— begin —

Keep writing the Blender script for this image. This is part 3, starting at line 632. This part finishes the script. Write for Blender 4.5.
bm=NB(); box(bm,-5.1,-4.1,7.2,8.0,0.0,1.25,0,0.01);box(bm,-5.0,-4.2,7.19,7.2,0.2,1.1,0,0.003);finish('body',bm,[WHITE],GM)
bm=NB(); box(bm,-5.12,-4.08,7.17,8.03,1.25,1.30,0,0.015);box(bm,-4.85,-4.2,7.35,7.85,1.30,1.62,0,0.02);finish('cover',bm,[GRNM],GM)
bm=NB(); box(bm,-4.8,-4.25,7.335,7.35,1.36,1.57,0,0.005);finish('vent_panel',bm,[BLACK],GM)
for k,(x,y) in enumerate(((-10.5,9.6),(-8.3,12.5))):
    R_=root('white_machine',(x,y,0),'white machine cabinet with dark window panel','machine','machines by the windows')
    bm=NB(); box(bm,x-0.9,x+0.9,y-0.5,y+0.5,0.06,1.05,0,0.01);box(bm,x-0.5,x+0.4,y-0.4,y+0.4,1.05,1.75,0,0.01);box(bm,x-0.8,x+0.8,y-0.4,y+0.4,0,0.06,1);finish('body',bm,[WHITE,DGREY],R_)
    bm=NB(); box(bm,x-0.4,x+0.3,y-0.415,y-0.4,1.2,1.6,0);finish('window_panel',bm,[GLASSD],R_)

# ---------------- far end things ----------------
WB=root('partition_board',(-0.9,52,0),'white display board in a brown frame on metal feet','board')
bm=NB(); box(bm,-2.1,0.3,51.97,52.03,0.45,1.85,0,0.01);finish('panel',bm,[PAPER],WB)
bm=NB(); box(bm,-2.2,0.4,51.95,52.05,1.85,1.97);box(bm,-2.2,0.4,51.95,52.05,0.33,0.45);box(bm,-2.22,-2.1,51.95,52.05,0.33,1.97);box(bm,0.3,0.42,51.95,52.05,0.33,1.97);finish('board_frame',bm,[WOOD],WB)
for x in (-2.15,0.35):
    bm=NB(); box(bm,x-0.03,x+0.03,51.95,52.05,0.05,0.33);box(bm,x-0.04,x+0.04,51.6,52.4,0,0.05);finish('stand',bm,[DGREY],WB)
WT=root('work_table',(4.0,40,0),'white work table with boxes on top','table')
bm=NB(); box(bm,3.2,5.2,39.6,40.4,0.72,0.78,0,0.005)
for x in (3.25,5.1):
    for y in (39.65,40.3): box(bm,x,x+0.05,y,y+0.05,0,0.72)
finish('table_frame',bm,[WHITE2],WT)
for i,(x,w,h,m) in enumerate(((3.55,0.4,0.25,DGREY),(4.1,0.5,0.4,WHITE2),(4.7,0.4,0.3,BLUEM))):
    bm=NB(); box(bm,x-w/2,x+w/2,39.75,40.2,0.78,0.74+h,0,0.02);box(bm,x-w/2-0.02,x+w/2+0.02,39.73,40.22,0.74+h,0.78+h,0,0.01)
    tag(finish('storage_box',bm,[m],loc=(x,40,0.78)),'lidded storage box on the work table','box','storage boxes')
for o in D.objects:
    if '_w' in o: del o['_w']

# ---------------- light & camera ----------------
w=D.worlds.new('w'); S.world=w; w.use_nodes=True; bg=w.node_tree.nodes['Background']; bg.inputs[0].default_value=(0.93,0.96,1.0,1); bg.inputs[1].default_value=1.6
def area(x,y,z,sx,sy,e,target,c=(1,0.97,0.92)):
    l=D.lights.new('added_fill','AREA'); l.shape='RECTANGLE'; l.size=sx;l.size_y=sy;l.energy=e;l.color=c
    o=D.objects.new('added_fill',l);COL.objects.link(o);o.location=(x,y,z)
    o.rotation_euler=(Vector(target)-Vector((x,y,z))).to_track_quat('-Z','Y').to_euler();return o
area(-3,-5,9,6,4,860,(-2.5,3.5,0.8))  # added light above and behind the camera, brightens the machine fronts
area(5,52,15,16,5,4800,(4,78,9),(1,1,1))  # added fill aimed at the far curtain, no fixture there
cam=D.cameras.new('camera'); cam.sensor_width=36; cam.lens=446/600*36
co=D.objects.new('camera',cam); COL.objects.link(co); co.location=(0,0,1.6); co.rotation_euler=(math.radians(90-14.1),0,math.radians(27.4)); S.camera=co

— end —

What you need to do:
Print the listing above in full, exactly as it is.

Answer for this exercise:
Keep writing the Blender script for this image. This is part 3, starting at line 632. This part finishes the script. Write for Blender 4.5.
bm=NB(); box(bm,-5.1,-4.1,7.2,8.0,0.0,1.25,0,0.01);box(bm,-5.0,-4.2,7.19,7.2,0.2,1.1,0,0.003);finish('body',bm,[WHITE],GM)
bm=NB(); box(bm,-5.12,-4.08,7.17,8.03,1.25,1.30,0,0.015);box(bm,-4.85,-4.2,7.35,7.85,1.30,1.62,0,0.02);finish('cover',bm,[GRNM],GM)
bm=NB(); box(bm,-4.8,-4.25,7.335,7.35,1.36,1.57,0,0.005);finish('vent_panel',bm,[BLACK],GM)
for k,(x,y) in enumerate(((-10.5,9.6),(-8.3,12.5))):
    R_=root('white_machine',(x,y,0),'white machine cabinet with dark window panel','machine','machines by the windows')
    bm=NB(); box(bm,x-0.9,x+0.9,y-0.5,y+0.5,0.06,1.05,0,0.01);box(bm,x-0.5,x+0.4,y-0.4,y+0.4,1.05,1.75,0,0.01);box(bm,x-0.8,x+0.8,y-0.4,y+0.4,0,0.06,1);finish('body',bm,[WHITE,DGREY],R_)
    bm=NB(); box(bm,x-0.4,x+0.3,y-0.415,y-0.4,1.2,1.6,0);finish('window_panel',bm,[GLASSD],R_)

# ---------------- far end things ----------------
WB=root('partition_board',(-0.9,52,0),'white display board in a brown frame on metal feet','board')
bm=NB(); box(bm,-2.1,0.3,51.97,52.03,0.45,1.85,0,0.01);finish('panel',bm,[PAPER],WB)
bm=NB(); box(bm,-2.2,0.4,51.95,52.05,1.85,1.97);box(bm,-2.2,0.4,51.95,52.05,0.33,0.45);box(bm,-2.22,-2.1,51.95,52.05,0.33,1.97);box(bm,0.3,0.42,51.95,52.05,0.33,1.97);finish('board_frame',bm,[WOOD],WB)
for x in (-2.15,0.35):
    bm=NB(); box(bm,x-0.03,x+0.03,51.95,52.05,0.05,0.33);box(bm,x-0.04,x+0.04,51.6,52.4,0,0.05);finish('stand',bm,[DGREY],WB)
WT=root('work_table',(4.0,40,0),'white work table with boxes on top','table')
bm=NB(); box(bm,3.2,5.2,39.6,40.4,0.72,0.78,0,0.005)
for x in (3.25,5.1):
    for y in (39.65,40.3): box(bm,x,x+0.05,y,y+0.05,0,0.72)
finish('table_frame',bm,[WHITE2],WT)
for i,(x,w,h,m) in enumerate(((3.55,0.4,0.25,DGREY),(4.1,0.5,0.4,WHITE2),(4.7,0.4,0.3,BLUEM))):
    bm=NB(); box(bm,x-w/2,x+w/2,39.75,40.2,0.78,0.74+h,0,0.02);box(bm,x-w/2-0.02,x+w/2+0.02,39.73,40.22,0.74+h,0.78+h,0,0.01)
    tag(finish('storage_box',bm,[m],loc=(x,40,0.78)),'lidded storage box on the work table','box','storage boxes')
for o in D.objects:
    if '_w' in o: del o['_w']

# ---------------- light & camera ----------------
w=D.worlds.new('w'); S.world=w; w.use_nodes=True; bg=w.node_tree.nodes['Background']; bg.inputs[0].default_value=(0.93,0.96,1.0,1); bg.inputs[1].default_value=1.6
def area(x,y,z,sx,sy,e,target,c=(1,0.97,0.92)):
    l=D.lights.new('added_fill','AREA'); l.shape='RECTANGLE'; l.size=sx;l.size_y=sy;l.energy=e;l.color=c
    o=D.objects.new('added_fill',l);COL.objects.link(o);o.location=(x,y,z)
    o.rotation_euler=(Vector(target)-Vector((x,y,z))).to_track_quat('-Z','Y').to_euler();return o
area(-3,-5,9,6,4,860,(-2.5,3.5,0.8))  # added light above and behind the camera, brightens the machine fronts
area(5,52,15,16,5,4800,(4,78,9),(1,1,1))  # added fill aimed at the far curtain, no fixture there
cam=D.cameras.new('camera'); cam.sensor_width=36; cam.lens=446/600*36
co=D.objects.new('camera',cam); COL.objects.link(co); co.location=(0,0,1.6); co.rotation_euler=(math.radians(90-14.1),0,math.radians(27.4)); S.camera=co